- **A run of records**
* * * * * * *

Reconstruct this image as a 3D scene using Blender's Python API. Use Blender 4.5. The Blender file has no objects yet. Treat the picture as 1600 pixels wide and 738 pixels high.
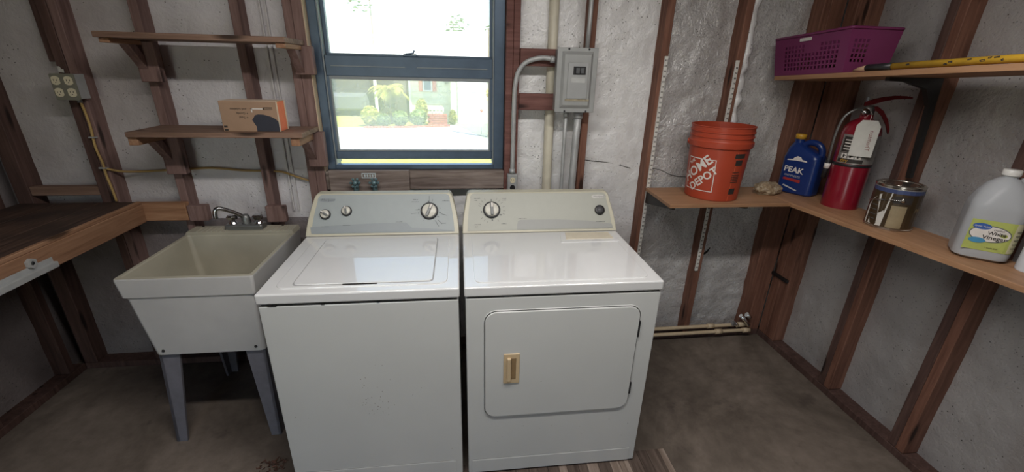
import bpy, bmesh, math, random
from mathutils import Vector, Matrix, noise
random.seed(7)
C = bpy.context.scene.collection
SC = bpy.context.scene

# ------------------------------------------------------------------ camera
cam_data = bpy.data.cameras.new('camera')
cam = bpy.data.objects.new('camera', cam_data); C.objects.link(cam); SC.camera = cam
cam_data.sensor_width = 36.0; cam_data.sensor_fit = 'HORIZONTAL'
cam_data.lens = 666.028 / 1600 * 36; cam_data.clip_start = 0.02; cam_data.clip_end = 500
def cam_rot(p, y, r):
    fwd = Vector((math.sin(y)*math.cos(p), math.cos(y)*math.cos(p), -math.sin(p)))
    right = Vector((math.cos(y), -math.sin(y), 0)); up = right.cross(fwd)
    r2 = right*math.cos(r) + up*math.sin(r); u2 = -right*math.sin(r) + up*math.cos(r)
    return Matrix((r2, u2, -fwd)).transposed()
m = cam_rot(0.372843, 0.125693, 0.024621).to_4x4(); m.translation = (0.69512, -1.34013, 1.63516)
cam.matrix_world = m

# ------------------------------------------------------------------ world, sun, exposure
w = bpy.data.worlds.new('sky'); SC.world = w; w.use_nodes = True
nt = w.node_tree; nt.nodes.clear()
wo = nt.nodes.new('ShaderNodeOutputWorld'); bg = nt.nodes.new('ShaderNodeBackground'); sk = nt.nodes.new('ShaderNodeTexSky')
sk.sky_type = 'NISHITA'; sk.sun_disc = False; sk.sun_elevation = math.radians(58); sk.sun_rotation = math.radians(200)
sk.air_density = 1.2; sk.dust_density = 0.7; sk.ozone_density = 2.5
bg.inputs['Strength'].default_value = 0.5
nt.links.new(sk.outputs[0], bg.inputs[0]); nt.links.new(bg.outputs[0], wo.inputs[0])
SUN = 12.0
sd = bpy.data.lights.new('sun', 'SUN'); sd.energy = SUN; sd.angle = 0.009; sd.color = (1, .95, .86)
so = bpy.data.objects.new('sun', sd); C.objects.link(so)
so.rotation_euler = Vector((0.55, -0.62, 1.35)).to_track_quat('Z', 'Y').to_euler()
vs = SC.view_settings; vs.view_transform = 'Standard'; vs.look = 'None'; vs.gamma = 1.0; vs.use_curve_mapping = False
vs.exposure = 0.0
SC.cycles.use_denoising = True
SC.cycles.max_bounces = 10; SC.cycles.diffuse_bounces = 5; SC.cycles.transparent_max_bounces = 12
SC.cycles.caustics_reflective = False; SC.cycles.caustics_refractive = False
SC.cycles.sample_clamp_indirect = 6.0
FILL_W = 38.0
# daylight portals sit in the two real openings (they guide sky sampling, add no light of their own)
def portal(name, loc, rot, sx, sy):
    d = bpy.data.lights.new(name, 'AREA'); d.shape = 'RECTANGLE'; d.size = sx; d.size_y = sy; d.cycles.is_portal = True
    o = bpy.data.objects.new(name, d); C.objects.link(o); o.location = loc; o.rotation_euler = rot
portal('window_portal', (0.465, 1.16, 1.58), (math.radians(-90), 0, 0), 0.9, 0.9)
portal('garage_portal', (-.6, -4.32, 1.05), (math.radians(90), 0, 0), 1.4, 2.1)

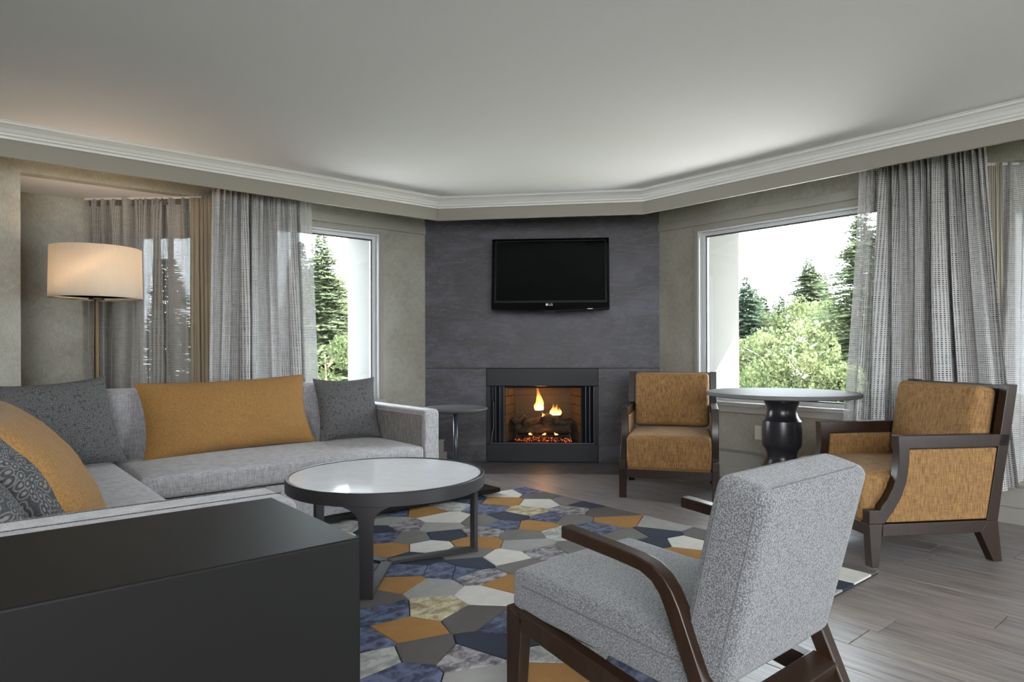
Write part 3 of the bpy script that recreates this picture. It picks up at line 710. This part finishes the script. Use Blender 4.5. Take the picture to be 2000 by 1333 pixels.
# small ring pillow near the right arm
place_pillow('throw_pillow', 'small charcoal ringed pillow beside the right sofa arm', pillow(.47, .46, .15, 3, ear=.10), MT['pat'], (2.17, 4.36, SZ-.012), radians(-17), 0, radians(-4))
place_pillow('lumbar_pillow', 'long mustard lumbar pillow leaning on the sofa back', pillow(1.07, .485, .19, 5, 34, .07), MT['mustard'], (1.375, 4.36, SZ-.012), radians(-19), radians(-1.5), radians(2))
place_pillow('throw_pillow', 'large charcoal ringed pillow in the far corner of the sofa', pillow(.60, .525, .20, 8, ear=.09), MT['pat'], (.46, 4.20, SZ-.012), radians(-24), radians(-3), radians(14))
place_pillow('lumbar_pillow', 'mustard pillow leaning behind the ringed one at the left edge', pillow(.98, .56, .20, 12, 30, .04), MT['mustard'], (.385, 2.70, SZ-.03), radians(-32), 0, radians(86))
place_pillow('throw_pillow', 'charcoal pillow with large rings in front of the mustard one at left', pillow(.52, .52, .17, 15, 30), MT['patbig'], (.27, 2.40, SZ-.01), radians(-28), 0, radians(86))
place_pillow('throw_pillow', 'darkest ringed pillow at the very left edge above the near arm', pillow(.34, .40, .12, 19), MT['patbig'], (.175, 2.16, SZ-.01), radians(-26), 0, radians(100))

# ------------------------------------------------------------------ side table on the platform
tb = thing('side_table', 'small round grey side table standing beyond the right sofa arm', 'table', (2.866, 4.06, .066))
obj('table_top', G().lathe([(0, .552), (.20, .553), (.222, .560), (.236, .570), (.240, .577), (.236, .585), (.226, .588), (0, .588)], n=64), MT['sidet'], tb, smooth=True).data.set_sharp_from_angle(angle=radians(50))
obj('pole', G().lathe([(.017, .005), (.017, .553)], n=20), MT['steel'], tb, smooth=True)
obj('base_plate', G().lathe([(.12, 0), (.12, .006), (.115, .008), (0, .008)], n=40), MT['metal'], tb, smooth=False)

# ------------------------------------------------------------------ floor lamp
lp = thing('floor_lamp', 'floor lamp with a wide cream drum shade on a mottled bronze pole behind the sofa', 'lamp', (.72, 5.11, .0))
shade = NT('cream linen shade'); a = shade.noise(shade.coord(scale=(1, 1, .05)), 260, 2)
cc = shade.mix(a, (.74, .66, .55), (.86, .79, .68)); dif = shade.n('BsdfDiffuse', {'Color': cc}); trl = shade.n('BsdfTranslucent', {'Color': cc}); mx = shade.n('MixShader', {0: .50, 1: dif.outputs[0], 2: trl.outputs[0]})
shade.t.links.new(mx.outputs[0], shade.out.inputs[0]); shade = shade.m
R_ = .268; zs0, zs1 = 1.425, 1.755
obj('lamp_shade', G().lathe([(R_, zs0), (R_-.006, zs1)], n=72) if False else (lambda g: g)(G().lathe([(R_, zs0), (R_-.006, zs1), (R_-.009, zs1), (R_-.003, zs0), (R_, zs0+.0001)], n=72)), shade, lp, smooth=True)
sh = bpy.data.objects['lamp_shade']; fs = [p for p in sh.data.polygons if len(p.vertices) > 4]
bm = bmesh.new(); bm.from_mesh(sh.data); bmesh.ops.delete(bm, geom=[f for f in bm.faces if len(f.verts) > 4], context='FACES'); bm.to_mesh(sh.data); bm.free()
obj('shade_diffuser', G().lathe([(.0, zs0+.02), (.255, zs0+.02)], n=48), shade, lp)
g = G().lathe([(.017, .02), (.016, .5), (.018, .9), (.015, 1.42), (.012, 1.44)], n=16)
g.v = [tuple(Vector(v)*1+Vector((noise.noise(Vector(v)*30)*.004, noise.noise(Vector(v)*30+Vector((9, 0, 0)))*.004, 0))) for v in g.v]
obj('pole', g, MT['bronze'], lp, smooth=True)
obj('socket_plate', G().lathe([(.045, zs0-.006), (.045, zs0+.004), (0, zs0+.004)], n=24), MT['bronze'], lp)
obj('base', G().lathe([(.14, 0), (.14, .015), (.13, .022), (.02, .03), (0, .03)], n=40), MT['bronze'], lp)
l = light('lamp_bulb', 'POINT', (0, 0, 0), 7, (1, .76, .54), shadow_soft_size=.06); l.parent = lp; l.location = (0, 0, zs0+.20)

# ------------------------------------------------------------------ console cabinet, near left
cb = thing('console_cabinet', 'charcoal lacquered console cabinet in the near left corner behind the sofa arm', 'cabinet', (-.3, 1.47, 0))
obj('body', G().box(-1.2, .93, -.244, .244, .02, .70), MT['console'], cb, bevel=.005, seg=3)
obj('plinth', G().box(-1.15, .88, -.2, .2, 0, .02), MT['void'], cb)

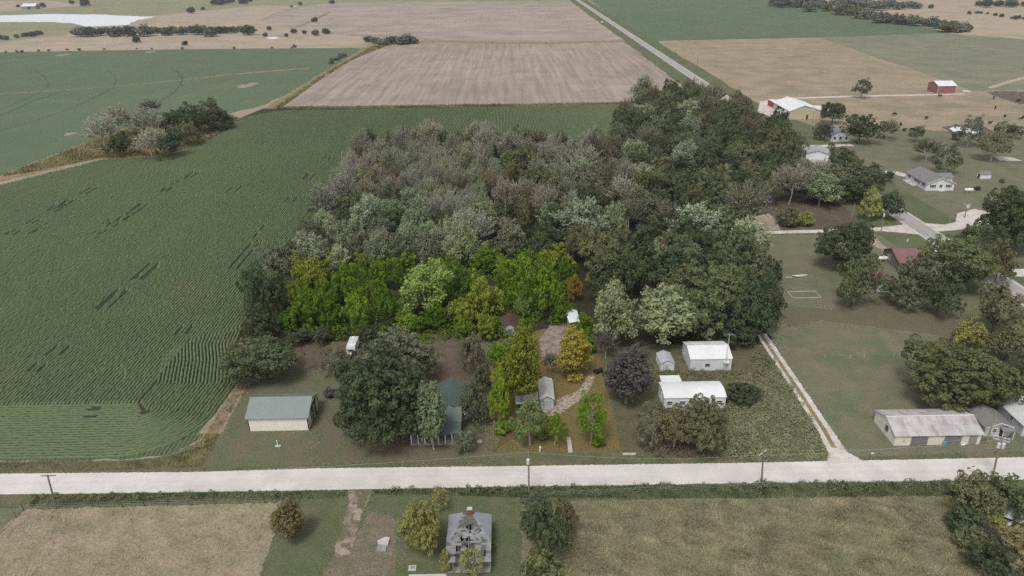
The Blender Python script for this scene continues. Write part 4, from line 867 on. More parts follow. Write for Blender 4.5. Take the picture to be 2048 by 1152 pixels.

* * * * * * *

- **GOAL OF THE EXERCISE**
Print the data above verbatim from the first line through the line holding "SC = bpy.context.scene", leaving every picture out.

- **TASK RESPONSE**
Reconstruct this image as a 3D scene using Blender's Python API. Use Blender 4.5. The Blender file has no objects yet. Treat the picture as 1600 pixels wide and 738 pixels high.
import bpy, bmesh, math, random
from mathutils import Vector, Matrix, noise
random.seed(7)
C = bpy.context.scene.collection
SC = bpy.context.scene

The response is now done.